Agama menjadi salah satu ciri paling identik dengan mayoritarianisme. Meskipun mayoritarianisme kesukuan juga banyak, namun mayoritarianisme agama lah yang acapkali kita temukan di negeri ini.
Banyaknya kejadian intoleransi selain karena salah paham dalam mempelajari agama, juga karena merasa mayoritas baik dalam beragama maupun dalam bersuku.
Mayoritarianisme mulanya digunakan sebagai filosofi politik di mana kalangan mayoritas berhak menentukan keputusan yang berpengaruh terhadap nasib keseluruhan masyarakat. Sering kali kebijakan yang diputuskan tidak sesuai kebutuhan dan keadaan, sehingga keberadaan kelompok-kelompok kecil dalam masyarakat acap kali terabaikan dan terbengkalai. Dalam kata lain, mayoritarianisme disebut juga sebagai “hukum rimba”.

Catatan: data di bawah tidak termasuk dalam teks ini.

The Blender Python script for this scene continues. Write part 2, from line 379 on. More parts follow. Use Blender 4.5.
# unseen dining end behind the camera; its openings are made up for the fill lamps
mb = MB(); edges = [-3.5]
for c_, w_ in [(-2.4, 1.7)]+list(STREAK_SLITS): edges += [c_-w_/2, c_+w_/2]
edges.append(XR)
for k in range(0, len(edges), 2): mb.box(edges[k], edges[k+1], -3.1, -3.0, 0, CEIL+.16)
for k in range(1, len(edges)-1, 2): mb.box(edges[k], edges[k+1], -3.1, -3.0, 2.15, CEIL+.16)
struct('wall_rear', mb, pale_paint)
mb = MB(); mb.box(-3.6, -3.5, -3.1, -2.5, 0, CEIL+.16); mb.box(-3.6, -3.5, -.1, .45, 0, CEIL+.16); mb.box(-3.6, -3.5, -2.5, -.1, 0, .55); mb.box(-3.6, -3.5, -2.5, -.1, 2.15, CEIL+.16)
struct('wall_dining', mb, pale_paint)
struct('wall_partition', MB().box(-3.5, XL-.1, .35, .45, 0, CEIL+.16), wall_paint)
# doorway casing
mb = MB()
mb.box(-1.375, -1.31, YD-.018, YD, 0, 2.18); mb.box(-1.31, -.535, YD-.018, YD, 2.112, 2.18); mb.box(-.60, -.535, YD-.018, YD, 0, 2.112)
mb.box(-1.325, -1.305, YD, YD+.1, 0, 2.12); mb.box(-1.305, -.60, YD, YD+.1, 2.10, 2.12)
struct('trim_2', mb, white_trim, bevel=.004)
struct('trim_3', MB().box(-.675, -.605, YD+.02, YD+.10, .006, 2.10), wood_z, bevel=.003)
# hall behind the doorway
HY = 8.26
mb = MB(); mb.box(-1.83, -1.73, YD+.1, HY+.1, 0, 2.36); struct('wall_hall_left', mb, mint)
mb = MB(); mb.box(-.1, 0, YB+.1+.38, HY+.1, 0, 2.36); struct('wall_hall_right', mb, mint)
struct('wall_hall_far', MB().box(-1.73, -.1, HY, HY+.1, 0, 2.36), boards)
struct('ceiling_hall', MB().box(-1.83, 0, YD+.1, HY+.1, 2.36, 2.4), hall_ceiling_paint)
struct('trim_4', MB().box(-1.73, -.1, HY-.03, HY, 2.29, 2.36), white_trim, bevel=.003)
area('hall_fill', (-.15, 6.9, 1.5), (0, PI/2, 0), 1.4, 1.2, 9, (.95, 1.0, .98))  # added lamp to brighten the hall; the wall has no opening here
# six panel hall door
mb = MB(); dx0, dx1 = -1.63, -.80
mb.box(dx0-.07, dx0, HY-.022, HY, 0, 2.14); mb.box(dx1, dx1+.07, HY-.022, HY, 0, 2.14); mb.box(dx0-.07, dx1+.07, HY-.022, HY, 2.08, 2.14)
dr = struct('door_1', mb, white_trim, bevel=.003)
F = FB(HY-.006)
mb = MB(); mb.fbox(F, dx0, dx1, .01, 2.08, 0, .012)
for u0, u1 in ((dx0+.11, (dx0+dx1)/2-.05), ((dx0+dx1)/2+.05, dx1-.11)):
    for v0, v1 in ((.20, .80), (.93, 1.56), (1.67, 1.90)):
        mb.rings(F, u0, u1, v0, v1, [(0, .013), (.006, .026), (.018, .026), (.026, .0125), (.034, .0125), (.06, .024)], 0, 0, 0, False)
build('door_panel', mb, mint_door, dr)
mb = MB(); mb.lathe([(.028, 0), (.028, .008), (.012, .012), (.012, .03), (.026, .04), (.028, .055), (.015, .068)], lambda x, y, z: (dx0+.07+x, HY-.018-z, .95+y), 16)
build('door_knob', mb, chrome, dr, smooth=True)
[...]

Tercatat hingga saat ini, sebagian besar masyarakat Indonesia masih “menuhankan” filosofi mayoritarianisme. Tak heran jika terjadi banyak penolakan terhadap tindakan yang dilakukan kaum di luar mereka (minoritas).
Banyaknya penolakan pendirian rumah ibadah di Indonesia tak lain juga sebab masyarakat setempat masih menganut mayoritarianisme. Dimana mayoritas berkuasa, disitulah hukum tunduk patuh kepadanya, demikian kira-kira.
Nyatanya, filosofi mayoritarianisme tidak sesuai dengan asas Pancasila sila kedua, “Kemanusiaan yang adil dan beradab” serta sila kelima “Keadilan sosial bagi seluruh rakyat Indonesia”. Pada hakikatnya, hukum di Indonesia tidak mengenal mayoritas-minoritas, akan tetapi hukum hanya mengenal dua istilah: benar atau salah. Namun pada praktiknya, seringkali hukum di intervensi oleh kalangan yang jumawa dan masih menuhankan cara pandang mayoritarianisme. Sehingga mereka yang semula tak bersalah, diputus bersalah akibat adanya upaya intervensi hukum.
Jika kita kaji lebih dalam, sebetulnya Pancasila sendiri telah meniadakan paradigma mayoritas-minoritas dengan menganggap semua warga negara –apapun perbedaannya– adalah sama dan setara di hadapan hukum. Sehingga jika kita berbicara masalah kebangsaan, sepatutnya tak lagi menyinggung paradigma mayoritas-minoritas karena asas Pancasila sendiri sudah jelas dan final: “Persatuan Indonesia”.
Akan tetapi dirasa masih sulit mengkampanyekan narasi-narasi persatuan secara lebih luas di tengah masyarakat yang masih berpegang pada cara pandang (mindset) mayoritarianisme.
Selama ini yang penulis amati, kampanye-kampanye persatuan kebanyakan hanya berhenti di ruang obrolan, belum pada aksi nyata. Tentu jika masyarakat telah sadar pentingnya bersikap adil dan memprioritaskan persatuan, mindset mayoritarianisme perlahan akan surut, dan tentu saja disusul rumah-rumah ibadah kaum minoritas yang disegel dan dihancurkan akan dibuka dan dibangun kembali atas nama persatuan.
Kalau sudah begitu, makin terasa harmonisasi Pancasila dalam kehidupan berbangsa secara lebih nyata, bukan sekadar narasi atau imajinasi belaka.
Bagaimana, sudah terbayang kah bagaimana indahnya Indonesia tanpa mayoritarianisme? Begitulah poin yang sebenarnya ingin disampaikan oleh Pancasila: tak boleh ada sekat-sekat yang memperjauh hubungan antar elemen bangsa. Dan, sayangnya, presiden Jokowi masih tenang-tenang saja dan seperti wawancara di BBC, tidak menganggap persoalan intoleransi dan mayoritarianisme ini menjadi hal utama.